C. Provisions common to both lists

      Every year, before September 1st, expert translators, like their colleagues from other specializations, inform the President of the Appeal Court or, for those who are only registered on the national list, the First President of the Court of Cassation, of the number of reports they have submitted over the legal year as well as, for each of the expert assessments in progress, the date of the decision and the deadline assigned for the submission of the report.

 

      Each year, without the interested parties having to renew their initial application, the body responsible for compiling the list examines the situation of each previously registered expert translator, to make sure that he is continuing to meet the requisite conditions, is observing the obligations imposed on him and is discharging them in a punctual manner. Thus, each year in July or August the councillor responsible for the experts of the Appeal Court or the Court of Cassation issues a questionnaire based on the model reprinted in the Appendix asking the expert to provide an update on these activities during the year that has passed.

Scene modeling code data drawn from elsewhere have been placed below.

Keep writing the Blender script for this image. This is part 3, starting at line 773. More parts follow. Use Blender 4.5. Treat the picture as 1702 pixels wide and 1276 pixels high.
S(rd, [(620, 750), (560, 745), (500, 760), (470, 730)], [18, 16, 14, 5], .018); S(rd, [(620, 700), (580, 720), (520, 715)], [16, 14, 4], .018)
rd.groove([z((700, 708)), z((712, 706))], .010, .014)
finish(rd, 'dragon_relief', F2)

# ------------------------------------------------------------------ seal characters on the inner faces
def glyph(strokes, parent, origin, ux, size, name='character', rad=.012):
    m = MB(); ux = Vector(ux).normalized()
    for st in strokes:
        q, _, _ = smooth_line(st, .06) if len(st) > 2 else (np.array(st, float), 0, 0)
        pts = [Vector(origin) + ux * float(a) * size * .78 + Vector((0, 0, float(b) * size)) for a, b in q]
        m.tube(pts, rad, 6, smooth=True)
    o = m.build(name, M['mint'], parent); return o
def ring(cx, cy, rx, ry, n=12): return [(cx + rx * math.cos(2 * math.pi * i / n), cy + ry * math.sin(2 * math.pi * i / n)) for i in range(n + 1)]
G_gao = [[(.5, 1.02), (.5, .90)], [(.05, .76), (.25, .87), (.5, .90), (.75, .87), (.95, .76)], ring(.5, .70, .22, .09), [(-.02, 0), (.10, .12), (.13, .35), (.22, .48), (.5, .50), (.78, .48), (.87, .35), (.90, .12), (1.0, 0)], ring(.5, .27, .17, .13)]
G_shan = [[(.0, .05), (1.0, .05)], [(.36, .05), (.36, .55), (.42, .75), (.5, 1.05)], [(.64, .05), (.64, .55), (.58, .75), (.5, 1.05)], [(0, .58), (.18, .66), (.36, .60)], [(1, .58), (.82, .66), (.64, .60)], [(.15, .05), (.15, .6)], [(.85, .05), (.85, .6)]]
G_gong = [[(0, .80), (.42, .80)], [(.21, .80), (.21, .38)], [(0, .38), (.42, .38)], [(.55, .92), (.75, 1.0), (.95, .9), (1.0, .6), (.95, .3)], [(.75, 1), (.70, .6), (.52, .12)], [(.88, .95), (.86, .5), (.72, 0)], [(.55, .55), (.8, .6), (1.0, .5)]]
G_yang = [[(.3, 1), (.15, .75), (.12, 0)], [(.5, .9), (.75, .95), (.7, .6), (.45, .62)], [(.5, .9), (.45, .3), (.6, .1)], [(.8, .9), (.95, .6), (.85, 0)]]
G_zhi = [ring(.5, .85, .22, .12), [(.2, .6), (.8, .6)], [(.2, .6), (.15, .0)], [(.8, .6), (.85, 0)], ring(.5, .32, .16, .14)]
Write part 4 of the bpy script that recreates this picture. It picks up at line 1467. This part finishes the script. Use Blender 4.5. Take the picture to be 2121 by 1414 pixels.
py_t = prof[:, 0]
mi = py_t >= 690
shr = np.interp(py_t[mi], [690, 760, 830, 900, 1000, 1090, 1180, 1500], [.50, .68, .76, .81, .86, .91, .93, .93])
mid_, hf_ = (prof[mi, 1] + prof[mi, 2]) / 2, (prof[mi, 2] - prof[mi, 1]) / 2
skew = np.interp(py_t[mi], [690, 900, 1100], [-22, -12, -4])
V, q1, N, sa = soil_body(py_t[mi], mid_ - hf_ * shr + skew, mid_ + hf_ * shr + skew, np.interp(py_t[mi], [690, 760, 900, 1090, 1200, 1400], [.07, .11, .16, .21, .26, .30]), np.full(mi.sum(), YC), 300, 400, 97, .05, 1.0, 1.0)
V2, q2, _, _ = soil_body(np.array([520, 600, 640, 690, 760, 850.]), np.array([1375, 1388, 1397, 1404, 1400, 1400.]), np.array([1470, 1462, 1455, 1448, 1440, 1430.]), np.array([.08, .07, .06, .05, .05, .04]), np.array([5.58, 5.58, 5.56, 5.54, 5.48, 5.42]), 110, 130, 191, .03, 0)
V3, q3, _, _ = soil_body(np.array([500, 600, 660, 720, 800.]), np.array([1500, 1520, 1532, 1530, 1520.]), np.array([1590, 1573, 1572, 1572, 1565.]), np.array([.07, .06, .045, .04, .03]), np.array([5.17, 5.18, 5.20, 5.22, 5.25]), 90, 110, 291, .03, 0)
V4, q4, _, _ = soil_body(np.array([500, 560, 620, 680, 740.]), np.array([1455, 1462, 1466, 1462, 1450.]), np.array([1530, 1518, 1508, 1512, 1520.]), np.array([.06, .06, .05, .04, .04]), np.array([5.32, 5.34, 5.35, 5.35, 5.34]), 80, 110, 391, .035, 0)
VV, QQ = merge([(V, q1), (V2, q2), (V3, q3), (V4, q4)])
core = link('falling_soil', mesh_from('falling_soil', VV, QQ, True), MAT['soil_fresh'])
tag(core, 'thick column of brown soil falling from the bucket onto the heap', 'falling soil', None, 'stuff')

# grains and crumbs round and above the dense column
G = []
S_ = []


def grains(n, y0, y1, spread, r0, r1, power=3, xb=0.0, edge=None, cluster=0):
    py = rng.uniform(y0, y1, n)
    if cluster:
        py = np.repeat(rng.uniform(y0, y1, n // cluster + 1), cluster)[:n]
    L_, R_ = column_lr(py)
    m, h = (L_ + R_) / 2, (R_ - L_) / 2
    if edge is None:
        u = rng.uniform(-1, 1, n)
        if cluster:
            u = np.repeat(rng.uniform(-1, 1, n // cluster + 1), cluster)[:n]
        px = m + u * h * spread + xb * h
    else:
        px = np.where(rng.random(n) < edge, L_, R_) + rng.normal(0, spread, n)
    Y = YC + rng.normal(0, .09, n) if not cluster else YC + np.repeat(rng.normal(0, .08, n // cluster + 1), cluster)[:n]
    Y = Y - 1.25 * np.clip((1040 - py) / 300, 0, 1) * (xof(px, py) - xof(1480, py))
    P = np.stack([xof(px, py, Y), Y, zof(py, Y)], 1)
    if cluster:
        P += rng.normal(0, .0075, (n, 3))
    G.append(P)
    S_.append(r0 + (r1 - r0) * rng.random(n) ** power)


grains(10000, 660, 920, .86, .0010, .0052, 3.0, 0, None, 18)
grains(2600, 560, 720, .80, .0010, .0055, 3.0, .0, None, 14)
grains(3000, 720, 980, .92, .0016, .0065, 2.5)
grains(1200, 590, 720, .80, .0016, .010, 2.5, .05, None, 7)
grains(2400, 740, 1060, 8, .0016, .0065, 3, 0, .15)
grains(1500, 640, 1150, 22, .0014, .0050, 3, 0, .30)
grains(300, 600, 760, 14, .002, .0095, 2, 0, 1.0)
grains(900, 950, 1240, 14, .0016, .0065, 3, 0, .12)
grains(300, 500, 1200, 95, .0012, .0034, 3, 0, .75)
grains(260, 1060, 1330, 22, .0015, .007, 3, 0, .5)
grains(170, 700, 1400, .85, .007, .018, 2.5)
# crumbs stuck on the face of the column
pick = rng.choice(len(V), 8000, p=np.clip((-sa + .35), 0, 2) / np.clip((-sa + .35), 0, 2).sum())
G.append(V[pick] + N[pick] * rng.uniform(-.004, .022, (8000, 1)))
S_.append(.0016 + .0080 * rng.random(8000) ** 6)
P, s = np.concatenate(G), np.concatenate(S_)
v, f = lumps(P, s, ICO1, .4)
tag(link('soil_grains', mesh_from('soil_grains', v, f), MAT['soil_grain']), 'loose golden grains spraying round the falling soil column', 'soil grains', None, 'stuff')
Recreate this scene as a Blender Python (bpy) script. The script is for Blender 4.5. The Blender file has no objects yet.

The councillor makes a report on each expert translator, proposing the re-registration or removal which can only be done according to a disciplinary procedure that we will examine in a future publication.

 

      Re-registration on a list is decided under the same conditions and with the same formalities as the registration.

 

      The reporting magistrate provides information about all complaints made, any explanations of the experts in question as well as the observations of the legal authorities regarding each of the experts.

 

      Any candidate who has not registered may apply for registration again the following year. There is no limit on the number of applications that can be submitted.

 

      If the expert requests his removal from the list for causes other than any disciplinary fault, or if this removal is made necessary by factual circumstances such as prolonged absence, illness or severe and permanent illness, the First President of the Appeal Court or the Court of Cassation may, on a provisional basis and during the year, decide to remove him from the list.

 

      Newly registered experts, persons whose candidature has not been successful, experts whose registration has not been renewed and those who have been the subject of a decision of provisional removal from the list receive written notifications of the measure concerning them.

 

      It can thus be seen that the French procedure, independently of its legal character, is onerous, lengthy and relatively complicated.